Rajasthan's policing system is being pushed toward tighter timelines and closer monitoring after a high-level law-and-order review at Police Headquarters in Jaipur. The review called for time-bound FIR investigations, stronger accountability for negligence, daily public hearings at the local level and closer tracking of cybercrime and organized-crime networks.
For Jaipur readers, the significance goes beyond a single official meeting. When police leadership sets stricter expectations around case timelines, district reporting and victim communication, those changes shape how complaints are handled, how quickly investigations move and how consistently police stations are supervised across the state.
Quick Highlights
- Police stations have been told to ensure time-bound investigation of FIRs.
- Daily public hearings and district-wise crime-and-disposal reports have been ordered.
- Cybercrime is to be monitored daily at a high level, with stronger communication with victims.
- Police personnel are to get special training on the Bharatiya Nyaya Sanhita and cybercrime prevention.
- The review pushed action against narcotics trafficking, gang networks and other organized crime.
- Officials presented figures showing major reductions in several crime categories between 2023 and 2025.
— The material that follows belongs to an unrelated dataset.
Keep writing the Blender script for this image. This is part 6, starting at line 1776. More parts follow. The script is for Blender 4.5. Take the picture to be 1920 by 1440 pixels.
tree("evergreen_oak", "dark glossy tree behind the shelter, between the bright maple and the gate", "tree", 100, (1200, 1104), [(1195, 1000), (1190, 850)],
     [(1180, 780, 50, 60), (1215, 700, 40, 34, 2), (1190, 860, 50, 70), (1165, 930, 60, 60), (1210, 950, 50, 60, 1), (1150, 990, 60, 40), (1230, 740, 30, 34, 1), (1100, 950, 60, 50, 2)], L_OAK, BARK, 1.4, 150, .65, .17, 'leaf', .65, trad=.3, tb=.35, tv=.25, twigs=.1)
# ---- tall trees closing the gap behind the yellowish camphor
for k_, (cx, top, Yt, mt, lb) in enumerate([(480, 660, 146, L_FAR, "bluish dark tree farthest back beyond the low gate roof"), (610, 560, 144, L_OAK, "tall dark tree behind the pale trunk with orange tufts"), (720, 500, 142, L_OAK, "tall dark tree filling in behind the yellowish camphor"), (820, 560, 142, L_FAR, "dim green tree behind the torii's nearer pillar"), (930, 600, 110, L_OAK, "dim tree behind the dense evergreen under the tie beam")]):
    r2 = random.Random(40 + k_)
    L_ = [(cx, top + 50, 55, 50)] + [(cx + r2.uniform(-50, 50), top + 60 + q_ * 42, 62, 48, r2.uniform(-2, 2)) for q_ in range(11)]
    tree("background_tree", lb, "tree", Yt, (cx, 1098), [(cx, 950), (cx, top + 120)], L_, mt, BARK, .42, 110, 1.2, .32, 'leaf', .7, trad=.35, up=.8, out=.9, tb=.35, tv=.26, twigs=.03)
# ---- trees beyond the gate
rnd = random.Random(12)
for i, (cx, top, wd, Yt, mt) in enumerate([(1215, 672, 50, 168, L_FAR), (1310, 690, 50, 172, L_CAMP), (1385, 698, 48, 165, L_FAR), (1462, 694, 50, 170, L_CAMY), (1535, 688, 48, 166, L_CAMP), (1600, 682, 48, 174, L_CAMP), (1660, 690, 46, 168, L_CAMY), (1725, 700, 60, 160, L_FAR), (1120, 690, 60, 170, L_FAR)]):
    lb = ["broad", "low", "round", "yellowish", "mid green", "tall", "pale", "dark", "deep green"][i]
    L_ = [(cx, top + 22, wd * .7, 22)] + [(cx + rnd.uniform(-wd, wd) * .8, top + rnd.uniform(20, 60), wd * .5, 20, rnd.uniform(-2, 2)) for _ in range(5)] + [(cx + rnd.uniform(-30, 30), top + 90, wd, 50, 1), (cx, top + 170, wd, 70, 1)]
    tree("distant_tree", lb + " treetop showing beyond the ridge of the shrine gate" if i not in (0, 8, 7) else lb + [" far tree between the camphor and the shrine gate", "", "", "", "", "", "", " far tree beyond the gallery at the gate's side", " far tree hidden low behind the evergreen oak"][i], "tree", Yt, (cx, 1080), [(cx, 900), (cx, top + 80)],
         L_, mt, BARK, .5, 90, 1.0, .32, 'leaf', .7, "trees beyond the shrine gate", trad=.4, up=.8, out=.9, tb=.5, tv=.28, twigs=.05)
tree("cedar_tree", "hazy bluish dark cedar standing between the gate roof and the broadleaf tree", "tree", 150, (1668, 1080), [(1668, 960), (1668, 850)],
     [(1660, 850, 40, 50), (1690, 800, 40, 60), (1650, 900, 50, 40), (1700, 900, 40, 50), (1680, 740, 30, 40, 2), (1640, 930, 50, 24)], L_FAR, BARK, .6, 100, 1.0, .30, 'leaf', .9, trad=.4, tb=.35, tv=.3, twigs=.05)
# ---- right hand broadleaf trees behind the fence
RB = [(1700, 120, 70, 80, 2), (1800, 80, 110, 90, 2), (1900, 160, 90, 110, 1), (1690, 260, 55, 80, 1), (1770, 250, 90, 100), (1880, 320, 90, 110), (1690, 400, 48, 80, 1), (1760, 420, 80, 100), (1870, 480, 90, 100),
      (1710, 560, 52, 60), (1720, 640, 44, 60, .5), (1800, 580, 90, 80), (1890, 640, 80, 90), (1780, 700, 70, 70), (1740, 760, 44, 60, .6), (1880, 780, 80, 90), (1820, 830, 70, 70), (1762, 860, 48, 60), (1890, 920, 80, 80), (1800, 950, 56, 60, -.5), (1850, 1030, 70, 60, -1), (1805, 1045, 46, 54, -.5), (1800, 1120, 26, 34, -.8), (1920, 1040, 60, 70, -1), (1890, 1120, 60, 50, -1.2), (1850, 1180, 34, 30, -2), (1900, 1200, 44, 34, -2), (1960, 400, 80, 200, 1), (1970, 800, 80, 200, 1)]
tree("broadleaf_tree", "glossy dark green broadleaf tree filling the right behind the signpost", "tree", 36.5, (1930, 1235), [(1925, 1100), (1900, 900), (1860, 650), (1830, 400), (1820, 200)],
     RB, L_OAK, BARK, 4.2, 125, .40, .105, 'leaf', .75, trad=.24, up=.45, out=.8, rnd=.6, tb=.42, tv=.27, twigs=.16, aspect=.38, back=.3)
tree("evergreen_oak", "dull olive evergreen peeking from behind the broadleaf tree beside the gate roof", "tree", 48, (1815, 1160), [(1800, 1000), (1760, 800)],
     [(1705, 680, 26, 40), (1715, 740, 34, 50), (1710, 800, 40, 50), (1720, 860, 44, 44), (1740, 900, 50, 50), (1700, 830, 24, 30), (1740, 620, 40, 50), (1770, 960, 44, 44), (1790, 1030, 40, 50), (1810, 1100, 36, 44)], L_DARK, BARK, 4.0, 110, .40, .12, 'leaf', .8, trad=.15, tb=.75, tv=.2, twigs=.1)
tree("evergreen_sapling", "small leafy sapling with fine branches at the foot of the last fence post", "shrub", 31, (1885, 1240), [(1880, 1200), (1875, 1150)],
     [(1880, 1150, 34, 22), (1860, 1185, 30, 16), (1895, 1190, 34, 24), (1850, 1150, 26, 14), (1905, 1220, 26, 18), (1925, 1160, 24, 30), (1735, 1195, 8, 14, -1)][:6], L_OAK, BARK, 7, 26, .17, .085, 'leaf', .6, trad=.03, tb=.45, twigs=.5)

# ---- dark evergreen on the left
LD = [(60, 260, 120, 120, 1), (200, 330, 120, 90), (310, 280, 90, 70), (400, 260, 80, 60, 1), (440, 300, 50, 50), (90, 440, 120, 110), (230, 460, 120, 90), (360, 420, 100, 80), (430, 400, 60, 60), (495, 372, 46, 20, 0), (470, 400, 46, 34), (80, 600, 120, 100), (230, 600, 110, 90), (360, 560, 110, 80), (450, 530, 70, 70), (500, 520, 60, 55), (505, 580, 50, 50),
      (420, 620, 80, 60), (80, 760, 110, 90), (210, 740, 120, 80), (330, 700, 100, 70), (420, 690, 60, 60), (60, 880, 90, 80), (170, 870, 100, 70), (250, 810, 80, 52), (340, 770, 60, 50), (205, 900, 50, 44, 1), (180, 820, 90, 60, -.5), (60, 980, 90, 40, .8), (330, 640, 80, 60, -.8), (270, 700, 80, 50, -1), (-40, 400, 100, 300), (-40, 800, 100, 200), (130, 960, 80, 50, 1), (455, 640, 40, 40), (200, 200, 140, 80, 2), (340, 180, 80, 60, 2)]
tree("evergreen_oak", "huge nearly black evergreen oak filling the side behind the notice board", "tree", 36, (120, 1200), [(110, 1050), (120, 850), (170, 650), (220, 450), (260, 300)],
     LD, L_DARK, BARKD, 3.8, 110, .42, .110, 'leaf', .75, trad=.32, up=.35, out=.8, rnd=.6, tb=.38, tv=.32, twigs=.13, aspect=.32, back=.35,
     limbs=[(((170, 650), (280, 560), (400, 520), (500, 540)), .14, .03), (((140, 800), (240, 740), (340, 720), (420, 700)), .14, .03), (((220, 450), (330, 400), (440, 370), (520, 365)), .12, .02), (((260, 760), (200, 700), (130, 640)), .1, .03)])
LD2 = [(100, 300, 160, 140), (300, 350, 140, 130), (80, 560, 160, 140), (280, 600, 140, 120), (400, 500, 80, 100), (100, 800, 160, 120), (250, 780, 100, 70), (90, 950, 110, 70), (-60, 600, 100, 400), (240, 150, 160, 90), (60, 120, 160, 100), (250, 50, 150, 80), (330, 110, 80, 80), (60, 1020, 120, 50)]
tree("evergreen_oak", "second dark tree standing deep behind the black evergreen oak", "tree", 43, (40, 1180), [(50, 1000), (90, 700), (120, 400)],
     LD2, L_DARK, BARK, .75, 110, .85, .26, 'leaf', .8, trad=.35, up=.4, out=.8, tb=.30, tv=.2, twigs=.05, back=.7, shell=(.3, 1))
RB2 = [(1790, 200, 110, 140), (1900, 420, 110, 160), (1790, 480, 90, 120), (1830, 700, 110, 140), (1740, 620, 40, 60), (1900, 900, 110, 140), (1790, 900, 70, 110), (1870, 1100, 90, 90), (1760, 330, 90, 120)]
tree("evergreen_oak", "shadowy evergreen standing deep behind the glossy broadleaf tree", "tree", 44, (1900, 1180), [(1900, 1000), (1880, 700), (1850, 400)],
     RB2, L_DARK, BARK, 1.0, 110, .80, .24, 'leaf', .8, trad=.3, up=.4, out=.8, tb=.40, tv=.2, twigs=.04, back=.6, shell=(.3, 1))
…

What the policing review changes in practice
The most immediate shift is procedural. The review pressed for FIR-related investigations to move on schedule, with responsibility fixed when delays or negligence occur. Superintendents of Police were asked to inspect police stations regularly, while senior officers were asked to keep up district visits and closer supervision of police offices.
That matters because many public frustrations with policing begin not at the headline-crime level but at the station level: delays in registration, slow investigation, weak follow-up and poor communication. A system that combines daily hearings, local monitoring and district-wise reporting is meant to tighten those weak points before cases stall for months.
| Law-and-order metric or direction | Figure or action |
|---|---|
| Rajasthan rank in implementing the three new criminal laws | 3rd in India |
| Average rape-case investigation time | 107 days in 2023 to 42 days now |
| Average POCSO-case investigation time | 103 days in 2023 to 40 days now |
| Total crime trend from 2023 to 2025 | 18.77% reduction |
| Robbery trend | 50.75% reduction |
| Dacoity trend | 47.26% reduction |
| Murder trend | 25.68% reduction |
Why cybercrime and organized crime are central here
The review did not stop at conventional policing. It called for daily high-level monitoring of cybercrime and direct communication with victims, which signals that online fraud and digital offences are being treated as a routine policing priority rather than a specialist side issue. Police were also told to keep FIR, e-FIR and charge-sheet e-records regularly updated under the newer legal framework.
At the same time, the review linked law and order to larger criminal ecosystems. It ordered a special action plan to root out narcotics trafficking, tighten surveillance in border areas and dismantle local networks that support gangsters and organized crime. That is important because these crimes often rely on local facilitators, not just isolated offenders, so network disruption matters as much as individual arrests.
What the official numbers suggest
The meeting highlighted several official trend lines from 2023 to 2025. Beyond the 18.77 percent overall fall in total crime presented at the review, officials also cited reductions in murder, dacoity, robbery, kidnapping, burglary and theft, crimes against women and crimes against SC-ST communities. The biggest operational takeaway, though, may be the reported drop in average investigation time for rape and POCSO cases.
The next thing to watch is whether these directions produce a visible improvement on the ground. Faster FIR investigation, better case tracking and stronger community policing can matter quickly if they change day-to-day police response. If not, the review risks staying a numbers-heavy administrative exercise rather than becoming something Jaipur residents actually feel in police functioning.